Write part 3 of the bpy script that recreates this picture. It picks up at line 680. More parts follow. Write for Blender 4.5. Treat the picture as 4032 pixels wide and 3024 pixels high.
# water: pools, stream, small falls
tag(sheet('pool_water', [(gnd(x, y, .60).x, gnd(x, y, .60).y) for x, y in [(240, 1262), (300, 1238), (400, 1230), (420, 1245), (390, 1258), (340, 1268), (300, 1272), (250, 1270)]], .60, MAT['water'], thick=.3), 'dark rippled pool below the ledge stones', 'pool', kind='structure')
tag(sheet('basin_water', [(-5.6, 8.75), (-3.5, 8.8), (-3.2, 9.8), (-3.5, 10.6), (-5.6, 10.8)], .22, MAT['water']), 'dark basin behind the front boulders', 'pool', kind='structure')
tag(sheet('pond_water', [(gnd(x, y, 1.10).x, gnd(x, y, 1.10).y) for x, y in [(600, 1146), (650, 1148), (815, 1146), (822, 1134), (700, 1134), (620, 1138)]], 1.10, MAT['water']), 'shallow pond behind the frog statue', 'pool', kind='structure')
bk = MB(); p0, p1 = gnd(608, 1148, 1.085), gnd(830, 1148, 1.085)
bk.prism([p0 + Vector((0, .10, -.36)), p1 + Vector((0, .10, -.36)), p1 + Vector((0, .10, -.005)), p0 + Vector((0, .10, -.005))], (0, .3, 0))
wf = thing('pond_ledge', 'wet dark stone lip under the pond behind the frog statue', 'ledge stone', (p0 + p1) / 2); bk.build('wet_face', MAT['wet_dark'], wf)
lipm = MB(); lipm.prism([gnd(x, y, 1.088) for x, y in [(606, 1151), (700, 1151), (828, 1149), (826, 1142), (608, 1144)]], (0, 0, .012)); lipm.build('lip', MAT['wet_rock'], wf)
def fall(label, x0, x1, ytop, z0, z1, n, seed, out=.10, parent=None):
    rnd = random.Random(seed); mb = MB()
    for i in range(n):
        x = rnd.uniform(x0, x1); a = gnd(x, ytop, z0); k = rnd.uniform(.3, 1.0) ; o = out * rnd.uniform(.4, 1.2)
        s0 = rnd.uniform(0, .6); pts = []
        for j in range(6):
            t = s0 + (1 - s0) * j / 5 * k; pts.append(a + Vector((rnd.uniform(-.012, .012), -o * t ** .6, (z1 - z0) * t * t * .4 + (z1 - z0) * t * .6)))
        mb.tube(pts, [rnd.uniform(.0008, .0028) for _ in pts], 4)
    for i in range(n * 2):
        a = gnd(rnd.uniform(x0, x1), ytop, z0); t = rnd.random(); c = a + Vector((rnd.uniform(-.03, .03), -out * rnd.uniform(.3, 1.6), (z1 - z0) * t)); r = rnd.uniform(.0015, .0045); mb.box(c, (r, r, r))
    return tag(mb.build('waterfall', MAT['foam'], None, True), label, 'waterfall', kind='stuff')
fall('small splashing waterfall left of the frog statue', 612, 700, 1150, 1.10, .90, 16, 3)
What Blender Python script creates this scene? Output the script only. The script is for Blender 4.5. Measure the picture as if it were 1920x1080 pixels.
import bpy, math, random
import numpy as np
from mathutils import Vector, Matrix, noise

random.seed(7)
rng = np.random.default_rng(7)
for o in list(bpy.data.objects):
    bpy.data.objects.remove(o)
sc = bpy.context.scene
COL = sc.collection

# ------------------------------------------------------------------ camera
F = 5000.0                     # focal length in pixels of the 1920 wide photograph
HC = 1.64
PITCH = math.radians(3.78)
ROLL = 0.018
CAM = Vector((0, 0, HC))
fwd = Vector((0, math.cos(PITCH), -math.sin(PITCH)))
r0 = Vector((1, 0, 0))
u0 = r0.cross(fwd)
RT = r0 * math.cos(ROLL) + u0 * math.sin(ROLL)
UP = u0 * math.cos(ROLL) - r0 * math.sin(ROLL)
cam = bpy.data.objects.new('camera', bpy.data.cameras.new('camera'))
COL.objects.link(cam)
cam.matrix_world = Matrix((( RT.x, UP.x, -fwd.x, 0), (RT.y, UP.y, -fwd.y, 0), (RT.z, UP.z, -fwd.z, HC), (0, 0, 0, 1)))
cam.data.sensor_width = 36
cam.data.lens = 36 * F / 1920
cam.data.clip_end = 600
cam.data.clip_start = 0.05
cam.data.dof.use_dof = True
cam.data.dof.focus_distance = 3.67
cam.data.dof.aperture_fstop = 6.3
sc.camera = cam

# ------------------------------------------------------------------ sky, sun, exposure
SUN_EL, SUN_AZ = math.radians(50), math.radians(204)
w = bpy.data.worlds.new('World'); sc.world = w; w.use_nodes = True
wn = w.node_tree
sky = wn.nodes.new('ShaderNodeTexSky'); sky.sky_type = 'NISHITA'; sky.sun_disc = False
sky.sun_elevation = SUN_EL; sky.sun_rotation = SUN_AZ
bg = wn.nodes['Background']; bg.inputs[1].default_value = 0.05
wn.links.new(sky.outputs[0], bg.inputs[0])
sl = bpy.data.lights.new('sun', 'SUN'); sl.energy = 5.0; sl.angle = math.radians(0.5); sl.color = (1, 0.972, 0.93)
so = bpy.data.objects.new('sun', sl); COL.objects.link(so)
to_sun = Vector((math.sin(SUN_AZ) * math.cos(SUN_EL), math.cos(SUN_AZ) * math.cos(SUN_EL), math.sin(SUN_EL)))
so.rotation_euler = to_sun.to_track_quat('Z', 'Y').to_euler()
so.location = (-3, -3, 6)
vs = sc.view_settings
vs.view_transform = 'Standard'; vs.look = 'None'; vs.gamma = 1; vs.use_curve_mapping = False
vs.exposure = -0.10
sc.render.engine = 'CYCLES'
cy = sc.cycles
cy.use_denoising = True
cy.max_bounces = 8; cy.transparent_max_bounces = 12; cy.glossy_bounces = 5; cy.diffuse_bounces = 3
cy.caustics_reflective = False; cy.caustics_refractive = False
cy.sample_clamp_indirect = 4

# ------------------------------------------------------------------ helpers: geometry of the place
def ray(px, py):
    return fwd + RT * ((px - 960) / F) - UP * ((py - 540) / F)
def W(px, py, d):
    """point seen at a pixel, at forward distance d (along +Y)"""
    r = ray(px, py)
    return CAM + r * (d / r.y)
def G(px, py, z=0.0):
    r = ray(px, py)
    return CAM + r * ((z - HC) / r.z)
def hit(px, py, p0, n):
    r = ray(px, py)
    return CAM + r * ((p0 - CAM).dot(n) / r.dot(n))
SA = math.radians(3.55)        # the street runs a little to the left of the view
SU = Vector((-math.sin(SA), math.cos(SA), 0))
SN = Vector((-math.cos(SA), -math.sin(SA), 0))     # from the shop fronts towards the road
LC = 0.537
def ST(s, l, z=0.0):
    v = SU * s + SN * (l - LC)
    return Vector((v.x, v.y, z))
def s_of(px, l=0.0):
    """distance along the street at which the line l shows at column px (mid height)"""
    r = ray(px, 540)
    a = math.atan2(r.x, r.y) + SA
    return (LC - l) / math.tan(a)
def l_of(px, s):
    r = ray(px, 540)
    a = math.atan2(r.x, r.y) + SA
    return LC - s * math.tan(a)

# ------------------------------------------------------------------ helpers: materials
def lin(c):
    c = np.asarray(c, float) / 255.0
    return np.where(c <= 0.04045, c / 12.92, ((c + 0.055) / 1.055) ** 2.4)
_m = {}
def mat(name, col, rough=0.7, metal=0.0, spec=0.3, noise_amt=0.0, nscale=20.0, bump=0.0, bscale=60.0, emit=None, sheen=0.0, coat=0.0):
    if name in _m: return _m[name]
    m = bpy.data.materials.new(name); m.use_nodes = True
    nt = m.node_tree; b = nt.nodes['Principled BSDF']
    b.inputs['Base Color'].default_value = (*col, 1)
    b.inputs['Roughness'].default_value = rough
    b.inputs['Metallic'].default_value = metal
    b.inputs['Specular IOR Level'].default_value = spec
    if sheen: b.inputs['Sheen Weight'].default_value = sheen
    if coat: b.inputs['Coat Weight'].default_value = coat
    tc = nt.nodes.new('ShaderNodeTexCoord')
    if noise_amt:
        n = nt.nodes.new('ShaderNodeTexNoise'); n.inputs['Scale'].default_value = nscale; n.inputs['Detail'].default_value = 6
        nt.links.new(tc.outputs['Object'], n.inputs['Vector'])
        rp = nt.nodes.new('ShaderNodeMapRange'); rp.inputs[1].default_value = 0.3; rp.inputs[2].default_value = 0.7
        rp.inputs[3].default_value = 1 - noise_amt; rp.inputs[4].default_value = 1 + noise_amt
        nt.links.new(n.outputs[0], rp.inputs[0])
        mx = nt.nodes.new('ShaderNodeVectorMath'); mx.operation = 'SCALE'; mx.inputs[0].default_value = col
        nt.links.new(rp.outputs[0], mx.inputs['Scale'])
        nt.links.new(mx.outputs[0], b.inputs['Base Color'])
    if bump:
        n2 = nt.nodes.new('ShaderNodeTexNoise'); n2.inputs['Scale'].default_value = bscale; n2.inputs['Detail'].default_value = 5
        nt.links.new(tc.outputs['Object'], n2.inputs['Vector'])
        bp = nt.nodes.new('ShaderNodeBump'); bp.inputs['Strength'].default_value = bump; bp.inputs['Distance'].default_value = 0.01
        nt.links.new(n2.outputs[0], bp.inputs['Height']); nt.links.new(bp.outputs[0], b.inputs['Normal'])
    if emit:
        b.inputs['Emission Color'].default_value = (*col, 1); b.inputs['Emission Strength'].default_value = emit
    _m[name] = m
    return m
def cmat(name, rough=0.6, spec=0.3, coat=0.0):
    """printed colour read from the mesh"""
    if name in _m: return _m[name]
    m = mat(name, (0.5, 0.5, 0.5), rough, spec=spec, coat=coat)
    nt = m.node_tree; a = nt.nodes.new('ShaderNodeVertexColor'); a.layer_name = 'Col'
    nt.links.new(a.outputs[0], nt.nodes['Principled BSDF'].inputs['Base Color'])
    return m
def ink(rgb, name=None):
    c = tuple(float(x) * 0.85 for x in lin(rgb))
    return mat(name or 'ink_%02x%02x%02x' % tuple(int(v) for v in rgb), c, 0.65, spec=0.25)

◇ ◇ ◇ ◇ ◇

__PROBLEM DETAILS__. Pick out the lines that contain "this" and copy them.

__FULL SOLUTION__.
Write part 3 of the bpy script that recreates this picture. It picks up at line 680. More parts follow. Write for Blender 4.5. Treat the picture as 4032 pixels wide and 3024 pixels high.
What Blender Python script creates this scene? Output the script only. The script is for Blender 4.5. Measure the picture as if it were 1920x1080 pixels.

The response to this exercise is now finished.